• [Instruction]:
Write out the listing below in full and exactly, leaving out every picture.

• [Dataset extract]:
--- begin ---
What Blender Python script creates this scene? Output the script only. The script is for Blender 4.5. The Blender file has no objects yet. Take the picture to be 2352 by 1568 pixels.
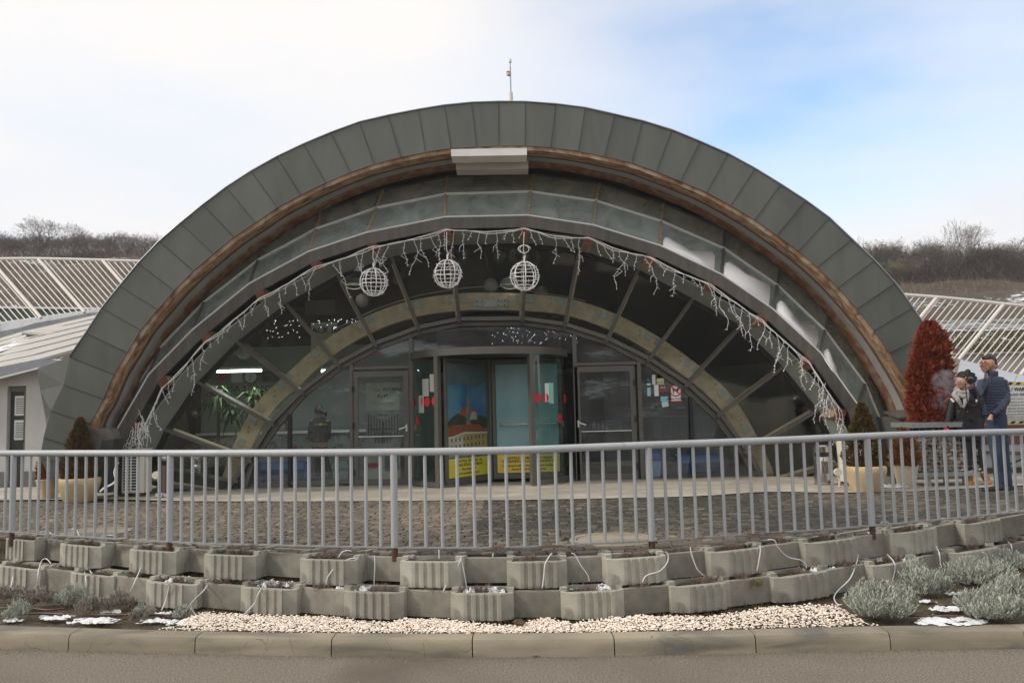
import bpy, math, random
from mathutils import Vector, Matrix, noise
R = random.Random(7)
S = bpy.context.scene
col = S.collection
rad = math.radians
# ------------------------------------------------------------------ camera
CAM = Vector((0, 0, 1.74)); FP = 1895.0; PITCH = rad(4.71); ROLL = rad(1.38)
fw = Vector((0, math.cos(PITCH), math.sin(PITCH)))
up0 = Vector((0, -math.sin(PITCH), math.cos(PITCH))); rt0 = Vector((1, 0, 0))
rt = rt0*math.cos(ROLL) - up0*math.sin(ROLL); up = rt0*math.sin(ROLL) + up0*math.cos(ROLL)
cd = bpy.data.cameras.new('camera'); cam = bpy.data.objects.new('camera', cd); col.objects.link(cam)
cd.sensor_width = 36; cd.lens = FP/2352*36; cd.clip_start = .1; cd.clip_end = 2500
m = Matrix((rt, up, -fw)).transposed().to_4x4(); m.translation = CAM; cam.matrix_world = m
S.camera = cam
# ------------------------------------------------------------------ light
SUN_EL, SUN_AZ = rad(38), rad(-104)      # azimuth from +Y towards +X
sd = Vector((math.sin(SUN_AZ)*math.cos(SUN_EL), math.cos(SUN_AZ)*math.cos(SUN_EL), math.sin(SUN_EL)))
W = bpy.data.worlds.new('World'); S.world = W; W.use_nodes = True
nt = W.node_tree; nt.nodes.clear()
def wn(t, **k):
    n = nt.nodes.new(t)
    for a, b in k.items(): setattr(n, a, b)
    return n
out = wn('ShaderNodeOutputWorld'); bg = wn('ShaderNodeBackground'); bg.inputs[1].default_value = 0.1
sky = wn('ShaderNodeTexSky', sky_type='NISHITA'); sky.sun_disc = False; sky.sun_elevation = SUN_EL; sky.sun_rotation = SUN_AZ
sky.air_density = 1.0; sky.dust_density = .6; sky.ozone_density = 2.0
tc = wn('ShaderNodeTexCoord'); mp = wn('ShaderNodeMapping'); mp.inputs['Scale'].default_value = (1.0, 1.0, 3.0)
nz = wn('ShaderNodeTexNoise'); nz.inputs['Scale'].default_value = 2.1; nz.inputs['Detail'].default_value = 6; nz.inputs['Roughness'].default_value = .5
dot = wn('ShaderNodeVectorMath', operation='DOT_PRODUCT'); dot.inputs[1].default_value = Vector((.60, .76, .20)).normalized()
r1 = wn('ShaderNodeMapRange', interpolation_type='SMOOTHSTEP'); r1.inputs[1].default_value = .70; r1.inputs[2].default_value = 1.0
sx = wn('ShaderNodeSeparateXYZ')
r2 = wn('ShaderNodeMapRange', interpolation_type='SMOOTHSTEP'); r2.inputs[1].default_value = .155; r2.inputs[2].default_value = .215
mul = wn('ShaderNodeMath', operation='MULTIPLY')
nadd = wn('ShaderNodeMath', operation='MULTIPLY_ADD'); nadd.inputs[1].default_value = 3.2; nadd.inputs[2].default_value = -1.27
mul2 = wn('ShaderNodeMath', operation='MULTIPLY', use_clamp=True)
inv = wn('ShaderNodeMath', operation='SUBTRACT', use_clamp=True); inv.inputs[0].default_value = 1.0
mix = wn('ShaderNodeMix', data_type='RGBA')
cl = wn('ShaderNodeMix', data_type='RGBA'); cl.inputs[6].default_value = (5.85, 6.1, 6.55, 1); cl.inputs[7].default_value = (6.75, 6.5, 6.35, 1)
bri = wn('ShaderNodeMix', data_type='RGBA', blend_type='MULTIPLY'); bri.inputs[0].default_value = 1; bri.inputs[7].default_value = (1.9, 1.85, 1.75, 1)
L = nt.links.new
L(tc.outputs['Generated'], mp.inputs[0]); L(mp.outputs[0], nz.inputs[0]); L(tc.outputs['Generated'], dot.inputs[0])
L(tc.outputs['Generated'], sx.inputs[0]); L(dot.outputs['Value'], r1.inputs[0])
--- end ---
• [Worked answer]:
What Blender Python script creates this scene? Output the script only. The script is for Blender 4.5. The Blender file has no objects yet. Take the picture to be 2352 by 1568 pixels.
import bpy, math, random
from mathutils import Vector, Matrix, noise
R = random.Random(7)
S = bpy.context.scene
col = S.collection
rad = math.radians
# ------------------------------------------------------------------ camera
CAM = Vector((0, 0, 1.74)); FP = 1895.0; PITCH = rad(4.71); ROLL = rad(1.38)
fw = Vector((0, math.cos(PITCH), math.sin(PITCH)))
up0 = Vector((0, -math.sin(PITCH), math.cos(PITCH))); rt0 = Vector((1, 0, 0))
rt = rt0*math.cos(ROLL) - up0*math.sin(ROLL); up = rt0*math.sin(ROLL) + up0*math.cos(ROLL)
cd = bpy.data.cameras.new('camera'); cam = bpy.data.objects.new('camera', cd); col.objects.link(cam)
cd.sensor_width = 36; cd.lens = FP/2352*36; cd.clip_start = .1; cd.clip_end = 2500
m = Matrix((rt, up, -fw)).transposed().to_4x4(); m.translation = CAM; cam.matrix_world = m
S.camera = cam
# ------------------------------------------------------------------ light
SUN_EL, SUN_AZ = rad(38), rad(-104)      # azimuth from +Y towards +X
sd = Vector((math.sin(SUN_AZ)*math.cos(SUN_EL), math.cos(SUN_AZ)*math.cos(SUN_EL), math.sin(SUN_EL)))
W = bpy.data.worlds.new('World'); S.world = W; W.use_nodes = True
nt = W.node_tree; nt.nodes.clear()
def wn(t, **k):
    n = nt.nodes.new(t)
    for a, b in k.items(): setattr(n, a, b)
    return n
out = wn('ShaderNodeOutputWorld'); bg = wn('ShaderNodeBackground'); bg.inputs[1].default_value = 0.1
sky = wn('ShaderNodeTexSky', sky_type='NISHITA'); sky.sun_disc = False; sky.sun_elevation = SUN_EL; sky.sun_rotation = SUN_AZ
sky.air_density = 1.0; sky.dust_density = .6; sky.ozone_density = 2.0
tc = wn('ShaderNodeTexCoord'); mp = wn('ShaderNodeMapping'); mp.inputs['Scale'].default_value = (1.0, 1.0, 3.0)
nz = wn('ShaderNodeTexNoise'); nz.inputs['Scale'].default_value = 2.1; nz.inputs['Detail'].default_value = 6; nz.inputs['Roughness'].default_value = .5
dot = wn('ShaderNodeVectorMath', operation='DOT_PRODUCT'); dot.inputs[1].default_value = Vector((.60, .76, .20)).normalized()
r1 = wn('ShaderNodeMapRange', interpolation_type='SMOOTHSTEP'); r1.inputs[1].default_value = .70; r1.inputs[2].default_value = 1.0
sx = wn('ShaderNodeSeparateXYZ')
r2 = wn('ShaderNodeMapRange', interpolation_type='SMOOTHSTEP'); r2.inputs[1].default_value = .155; r2.inputs[2].default_value = .215
mul = wn('ShaderNodeMath', operation='MULTIPLY')
nadd = wn('ShaderNodeMath', operation='MULTIPLY_ADD'); nadd.inputs[1].default_value = 3.2; nadd.inputs[2].default_value = -1.27
mul2 = wn('ShaderNodeMath', operation='MULTIPLY', use_clamp=True)
inv = wn('ShaderNodeMath', operation='SUBTRACT', use_clamp=True); inv.inputs[0].default_value = 1.0
mix = wn('ShaderNodeMix', data_type='RGBA')
cl = wn('ShaderNodeMix', data_type='RGBA'); cl.inputs[6].default_value = (5.85, 6.1, 6.55, 1); cl.inputs[7].default_value = (6.75, 6.5, 6.35, 1)
bri = wn('ShaderNodeMix', data_type='RGBA', blend_type='MULTIPLY'); bri.inputs[0].default_value = 1; bri.inputs[7].default_value = (1.9, 1.85, 1.75, 1)
L = nt.links.new
L(tc.outputs['Generated'], mp.inputs[0]); L(mp.outputs[0], nz.inputs[0]); L(tc.outputs['Generated'], dot.inputs[0])
L(tc.outputs['Generated'], sx.inputs[0]); L(dot.outputs['Value'], r1.inputs[0])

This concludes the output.